Cirrus clouds over St. Albans Wednesday, sent north by a distant storm off the mid-Atlantic coast. If you look closely you can see sort of a rainbow feature in these clouds. |
We associate nor'easters with raw weather, rain, snow and thick clouds, not beautiful fair skies.
But nor'easters throw a lot of warm, moist air high into the sky and that warm air often spreads for long distances.
The warm air aloft from the nor'easter, hitting the cold upper atmosphere, forms thin cirrus clouds that often move hundreds of miles from the storm center.
The cirrus clouds are often are harbinger of a storm approaching your area. The clouds often mean wet or stormy weather is less than a day away.
Not this time. A nor'easter has been stalled off the Mid-Atlantic coast this week, and will stay there for a few days more. It's been sending pulses of those high thin cirrus clouds way north into Vermont, but the storm itself is not moving in our direction.
The sun can shine easily through these clouds, and sunlight gets scattered by the cirrus clouds.

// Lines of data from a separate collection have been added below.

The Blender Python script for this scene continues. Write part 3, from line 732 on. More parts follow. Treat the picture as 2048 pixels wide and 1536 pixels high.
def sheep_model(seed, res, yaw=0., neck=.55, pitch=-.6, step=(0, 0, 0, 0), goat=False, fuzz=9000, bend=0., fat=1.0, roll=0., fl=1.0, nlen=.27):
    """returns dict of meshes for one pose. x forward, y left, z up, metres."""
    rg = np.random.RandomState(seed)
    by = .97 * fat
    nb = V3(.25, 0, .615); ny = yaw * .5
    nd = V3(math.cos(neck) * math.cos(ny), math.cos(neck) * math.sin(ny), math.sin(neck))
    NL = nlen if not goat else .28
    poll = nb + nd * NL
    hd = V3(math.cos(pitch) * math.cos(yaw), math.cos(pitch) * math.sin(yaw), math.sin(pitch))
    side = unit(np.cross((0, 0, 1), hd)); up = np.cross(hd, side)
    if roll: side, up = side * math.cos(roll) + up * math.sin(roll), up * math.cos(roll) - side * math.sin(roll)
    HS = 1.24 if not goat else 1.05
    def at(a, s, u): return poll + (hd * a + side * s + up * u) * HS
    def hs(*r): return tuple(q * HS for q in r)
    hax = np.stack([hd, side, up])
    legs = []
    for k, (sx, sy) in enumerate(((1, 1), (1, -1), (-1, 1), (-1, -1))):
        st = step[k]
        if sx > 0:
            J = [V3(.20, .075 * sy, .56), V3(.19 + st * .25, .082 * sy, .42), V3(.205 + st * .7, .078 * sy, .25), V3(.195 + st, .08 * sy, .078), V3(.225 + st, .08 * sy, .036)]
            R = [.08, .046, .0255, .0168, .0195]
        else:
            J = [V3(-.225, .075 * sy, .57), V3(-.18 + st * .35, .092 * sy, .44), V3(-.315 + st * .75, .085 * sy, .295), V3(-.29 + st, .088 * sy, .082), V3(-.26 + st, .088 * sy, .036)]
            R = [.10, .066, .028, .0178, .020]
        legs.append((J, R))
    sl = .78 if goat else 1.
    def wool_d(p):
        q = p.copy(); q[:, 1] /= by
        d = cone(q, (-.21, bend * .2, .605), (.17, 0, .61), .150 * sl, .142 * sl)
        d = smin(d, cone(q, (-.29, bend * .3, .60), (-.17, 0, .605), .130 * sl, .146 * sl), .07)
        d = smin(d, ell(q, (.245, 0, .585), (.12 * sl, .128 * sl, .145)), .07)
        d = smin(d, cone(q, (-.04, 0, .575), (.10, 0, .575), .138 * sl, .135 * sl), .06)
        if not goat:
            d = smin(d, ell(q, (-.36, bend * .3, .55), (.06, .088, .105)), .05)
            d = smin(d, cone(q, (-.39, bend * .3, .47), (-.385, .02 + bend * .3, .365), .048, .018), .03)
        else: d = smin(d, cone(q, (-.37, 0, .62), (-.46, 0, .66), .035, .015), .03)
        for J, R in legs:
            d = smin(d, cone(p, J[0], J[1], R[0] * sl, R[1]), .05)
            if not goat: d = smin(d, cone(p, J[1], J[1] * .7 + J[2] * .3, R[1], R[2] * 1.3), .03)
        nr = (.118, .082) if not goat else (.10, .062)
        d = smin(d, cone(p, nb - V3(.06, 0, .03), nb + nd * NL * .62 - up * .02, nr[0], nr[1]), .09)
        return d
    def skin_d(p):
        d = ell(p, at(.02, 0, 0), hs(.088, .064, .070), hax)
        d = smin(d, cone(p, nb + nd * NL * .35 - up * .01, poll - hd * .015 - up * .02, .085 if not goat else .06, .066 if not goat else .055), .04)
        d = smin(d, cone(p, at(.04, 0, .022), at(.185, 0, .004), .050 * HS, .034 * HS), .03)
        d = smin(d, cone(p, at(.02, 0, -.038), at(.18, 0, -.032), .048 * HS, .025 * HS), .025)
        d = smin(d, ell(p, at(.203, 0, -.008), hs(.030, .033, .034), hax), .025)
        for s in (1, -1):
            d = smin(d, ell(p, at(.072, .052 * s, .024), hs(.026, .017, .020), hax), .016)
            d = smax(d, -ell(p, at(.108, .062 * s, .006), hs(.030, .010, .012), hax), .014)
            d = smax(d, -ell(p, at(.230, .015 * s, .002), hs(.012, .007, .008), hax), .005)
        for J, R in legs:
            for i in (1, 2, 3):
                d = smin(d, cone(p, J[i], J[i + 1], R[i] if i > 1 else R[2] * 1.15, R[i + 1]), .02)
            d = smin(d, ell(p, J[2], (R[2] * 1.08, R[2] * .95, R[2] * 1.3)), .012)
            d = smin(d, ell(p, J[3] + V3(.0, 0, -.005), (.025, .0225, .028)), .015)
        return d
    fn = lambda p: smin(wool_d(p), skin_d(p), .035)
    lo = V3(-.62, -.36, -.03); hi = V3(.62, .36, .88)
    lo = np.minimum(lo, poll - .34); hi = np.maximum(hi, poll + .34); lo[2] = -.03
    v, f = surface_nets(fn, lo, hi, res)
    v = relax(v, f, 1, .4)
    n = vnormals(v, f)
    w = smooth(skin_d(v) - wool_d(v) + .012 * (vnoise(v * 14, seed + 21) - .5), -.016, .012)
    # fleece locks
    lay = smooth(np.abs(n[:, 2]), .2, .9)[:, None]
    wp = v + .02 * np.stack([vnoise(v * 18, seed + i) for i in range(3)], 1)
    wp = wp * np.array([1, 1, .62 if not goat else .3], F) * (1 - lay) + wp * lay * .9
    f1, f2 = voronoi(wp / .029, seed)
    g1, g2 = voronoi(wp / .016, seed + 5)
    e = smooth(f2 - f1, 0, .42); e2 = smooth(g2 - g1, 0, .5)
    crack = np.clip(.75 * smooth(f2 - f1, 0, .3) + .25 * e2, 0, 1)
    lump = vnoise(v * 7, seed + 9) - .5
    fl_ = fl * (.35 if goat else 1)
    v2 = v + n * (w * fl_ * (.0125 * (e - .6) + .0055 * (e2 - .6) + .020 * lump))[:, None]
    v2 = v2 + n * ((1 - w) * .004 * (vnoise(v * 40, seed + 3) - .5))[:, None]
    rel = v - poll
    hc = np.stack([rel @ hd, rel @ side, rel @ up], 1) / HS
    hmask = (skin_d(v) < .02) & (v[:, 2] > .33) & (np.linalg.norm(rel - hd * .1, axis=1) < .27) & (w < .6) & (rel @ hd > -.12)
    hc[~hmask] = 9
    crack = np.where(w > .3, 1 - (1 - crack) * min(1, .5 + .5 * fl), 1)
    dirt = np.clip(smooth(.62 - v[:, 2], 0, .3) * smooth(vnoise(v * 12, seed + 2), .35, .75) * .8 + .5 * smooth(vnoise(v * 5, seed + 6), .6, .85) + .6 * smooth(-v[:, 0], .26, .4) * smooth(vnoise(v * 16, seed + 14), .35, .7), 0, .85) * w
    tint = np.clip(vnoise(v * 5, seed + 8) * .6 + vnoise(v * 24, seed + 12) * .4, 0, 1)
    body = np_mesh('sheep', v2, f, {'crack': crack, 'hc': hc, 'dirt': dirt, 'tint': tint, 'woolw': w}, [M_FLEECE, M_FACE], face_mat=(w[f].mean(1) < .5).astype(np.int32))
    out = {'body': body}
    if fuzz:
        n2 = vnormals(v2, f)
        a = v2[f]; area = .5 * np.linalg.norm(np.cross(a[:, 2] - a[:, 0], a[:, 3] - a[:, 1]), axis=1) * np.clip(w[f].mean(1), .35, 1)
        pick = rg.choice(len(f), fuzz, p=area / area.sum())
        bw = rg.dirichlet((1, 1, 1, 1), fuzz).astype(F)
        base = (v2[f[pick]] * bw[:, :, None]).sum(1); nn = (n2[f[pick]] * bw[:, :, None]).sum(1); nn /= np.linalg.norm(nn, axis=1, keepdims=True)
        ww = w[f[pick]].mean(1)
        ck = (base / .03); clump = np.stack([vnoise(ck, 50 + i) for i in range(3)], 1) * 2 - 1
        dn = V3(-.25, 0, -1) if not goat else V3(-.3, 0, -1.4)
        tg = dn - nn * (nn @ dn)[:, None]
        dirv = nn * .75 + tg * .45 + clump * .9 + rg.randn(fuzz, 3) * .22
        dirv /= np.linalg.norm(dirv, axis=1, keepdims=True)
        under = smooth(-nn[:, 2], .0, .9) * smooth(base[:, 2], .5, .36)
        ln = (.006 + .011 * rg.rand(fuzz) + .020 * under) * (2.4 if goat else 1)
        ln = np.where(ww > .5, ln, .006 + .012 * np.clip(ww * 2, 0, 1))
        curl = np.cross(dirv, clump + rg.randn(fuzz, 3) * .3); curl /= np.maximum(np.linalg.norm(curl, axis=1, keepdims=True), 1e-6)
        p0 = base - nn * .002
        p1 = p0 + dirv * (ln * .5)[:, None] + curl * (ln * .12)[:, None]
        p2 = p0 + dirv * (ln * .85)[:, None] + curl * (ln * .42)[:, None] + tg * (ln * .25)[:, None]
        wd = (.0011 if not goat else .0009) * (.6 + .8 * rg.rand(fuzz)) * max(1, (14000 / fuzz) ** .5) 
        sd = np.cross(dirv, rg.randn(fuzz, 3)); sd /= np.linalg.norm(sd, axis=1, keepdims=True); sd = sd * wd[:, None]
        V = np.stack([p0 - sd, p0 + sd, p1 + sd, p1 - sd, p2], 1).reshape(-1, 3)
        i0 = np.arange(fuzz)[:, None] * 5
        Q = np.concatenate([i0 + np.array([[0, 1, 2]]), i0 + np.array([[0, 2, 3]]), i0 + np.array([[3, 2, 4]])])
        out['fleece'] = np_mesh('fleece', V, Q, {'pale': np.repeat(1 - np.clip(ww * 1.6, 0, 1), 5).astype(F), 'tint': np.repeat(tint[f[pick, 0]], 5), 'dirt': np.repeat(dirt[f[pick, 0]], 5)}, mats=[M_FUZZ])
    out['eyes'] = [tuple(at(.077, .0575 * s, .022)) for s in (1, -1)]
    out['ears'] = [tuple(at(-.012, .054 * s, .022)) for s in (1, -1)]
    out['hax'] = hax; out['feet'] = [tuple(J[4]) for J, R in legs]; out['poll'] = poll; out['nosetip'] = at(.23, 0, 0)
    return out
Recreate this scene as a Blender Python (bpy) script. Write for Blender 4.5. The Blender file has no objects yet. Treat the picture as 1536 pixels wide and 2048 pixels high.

The clouds are made of ice crystals, that often act as prisms. During the day, you can sometimes see rainbow like features near the sun in the clouds. And you end up with those beautiful reds, oranges and pinks we've seen as the sun rises and set this week.
While skies will become deep blue at times the next few days, there will be more areas of cirrus clouds moving into Vermont at times from that nor'easter, so there's a chance of more wild sunsets.